A Pro-Innovation Path Forward
DEFA is a chance to demonstrate that proportionate, interoperable rules beat fragmentation. A few principles should anchor the final text:
- Default to data mobility, with narrow exceptions. The CPTPP/USMCA model — free flows subject to legitimate public-policy objectives applied in a non-discriminatory, least-trade-restrictive manner — remains the right template. Loose "essential security interest" carve-outs are how good treaties get hollowed out.
- Mutual recognition over harmonisation. ASEAN's diversity is a feature. Recognising each other's adequacy decisions and certification schemes is faster than negotiating a single privacy code that no one wants.
- SME-first digital trade facilitation. Paperless trade and e-invoicing recognition is where DEFA delivers concrete value to the firms least able to lobby for it.
- A real review mechanism.

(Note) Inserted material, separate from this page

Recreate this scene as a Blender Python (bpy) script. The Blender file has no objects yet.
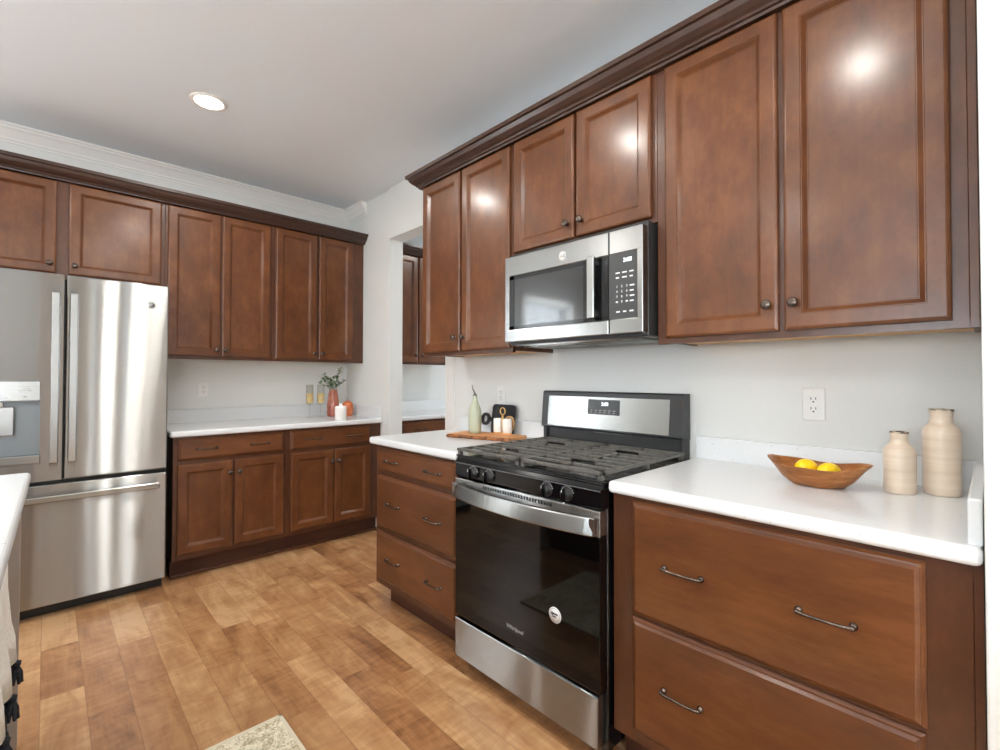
import bpy, bmesh, math, random
from mathutils import Vector, Matrix
random.seed(7)
S = bpy.context.scene
C = S.collection
PI = math.pi

# ------------------------------------------------------------------ camera
cam_d = bpy.data.cameras.new('camera'); cam = bpy.data.objects.new('camera', cam_d); C.objects.link(cam)
yaw, pit, rol, fpx = 0.7716, 0.016, 0.0013, 472.9
cam_d.sensor_width = 36.0; cam_d.lens = fpx*36/1000
cam_d.shift_x = -0.0069; cam_d.shift_y = -0.0046; cam_d.clip_start = 0.02
fw = Vector((math.sin(yaw)*math.cos(pit), math.cos(yaw)*math.cos(pit), math.sin(pit)))
rt = Vector((math.cos(yaw), -math.sin(yaw), 0)); up = rt.cross(fw)
r2 = math.cos(rol)*rt+math.sin(rol)*up; u2 = -math.sin(rol)*rt+math.cos(rol)*up
cam.matrix_world = Matrix(((r2.x,u2.x,-fw.x,-1.931),(r2.y,u2.y,-fw.y,-0.8645),(r2.z,u2.z,-fw.z,1.2399),(0,0,0,1)))
S.camera = cam

# ------------------------------------------------------------------ world, light, exposure
S.view_settings.view_transform = 'Standard'; S.view_settings.look = 'None'
S.view_settings.gamma = 1.0; S.view_settings.use_curve_mapping = False
S.view_settings.exposure = 0.73
W = bpy.data.worlds.new('sky'); S.world = W; W.use_nodes = True
W.node_tree.nodes['Background'].inputs[0].default_value = (0.80,0.90,1.0,1)
W.node_tree.nodes['Background'].inputs[1].default_value = 2.2
S.cycles.max_bounces = 10; S.cycles.diffuse_bounces = 6; S.cycles.glossy_bounces = 5
S.cycles.transmission_bounces = 8; S.cycles.transparent_max_bounces = 10
S.cycles.sample_clamp_indirect = 6.0
S.cycles.caustics_reflective = False; S.cycles.caustics_refractive = False
S.cycles.use_denoising = True

CAN_W, WIN_W, GLOBE = 6.5, 112.0, 28.0
def area(name, loc, rot, sx, sy, power, col, shape='RECTANGLE', spread=PI):
    l = bpy.data.lights.new(name, 'AREA'); l.shape = shape; l.size = sx; l.size_y = sy
    l.energy = power; l.color = col; l.spread = spread
    o = bpy.data.objects.new(name, l); o.location = loc; o.rotation_euler = rot; C.objects.link(o); return o
DAY = (0.85,0.935,1.0); WARM = (1.0,0.97,0.92)
# lamps at the windows and patio door: daylight, plus rear and left fill
area('fill_rear_window', (-3.65,-4.93,1.40), (PI/2+0.10,0,PI), 1.7, 1.6, WIN_W*2.4, DAY)  # lamp added before the unseen rear window to fill the back wall
for sx_, sw_ in ((-1.362,0.03),(-1.165,0.06),(-0.895,0.055)):
    area('daylight_patio_door', (sx_,-4.985,1.12), (PI/2,0,PI), sw_, 2.0, WIN_W*1.2*sw_, DAY)
area('daylight_rear_ground_bounce', (-1.9,-4.9,1.3), (PI/2+0.95,0,PI), 0.5, 0.5, WIN_W*0.7, DAY) if False else None
area('uplight_left_window', (-5.43,-0.9,1.55), (PI/2+1.15,0,-PI/2), 2.6, 1.4, WIN_W*0.9, DAY)  # added lamp, tilted steeply up to brighten the ceiling
area('daylight_back_window', (-3.62,3.13,1.62), (PI/2,0,0), 0.9, 1.2, WIN_W*0.45, DAY)
area('daylight_pantry_window', (2.43,1.9,1.5), (PI/2,0,PI/2), 1.0, 1.2, WIN_W*0.12, DAY)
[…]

Digital trade rules written in 2025 will look antique by 2030. Building in a structured five-year review keeps the agreement living rather than ornamental.
Why Washington Should Be Watching
American firms — AWS, Google Cloud, Microsoft Azure, Stripe, Meta, Visa, Mastercard — already underpin much of Southeast Asia's digital infrastructure. A DEFA that ratifies free cross-border data flows would lock in that integration. A DEFA riddled with localisation loopholes would, over time, push more of the stack onshore in each member state, raising costs for users and entrenching incumbents.
Southeast Asia is the rare region where the open-internet model can still win on its merits. ASEAN's negotiators should finish the job. And the next US administration — whichever party — should treat DEFA's implementation phase as the centerpiece of a serious digital trade policy for Asia, not an afterthought.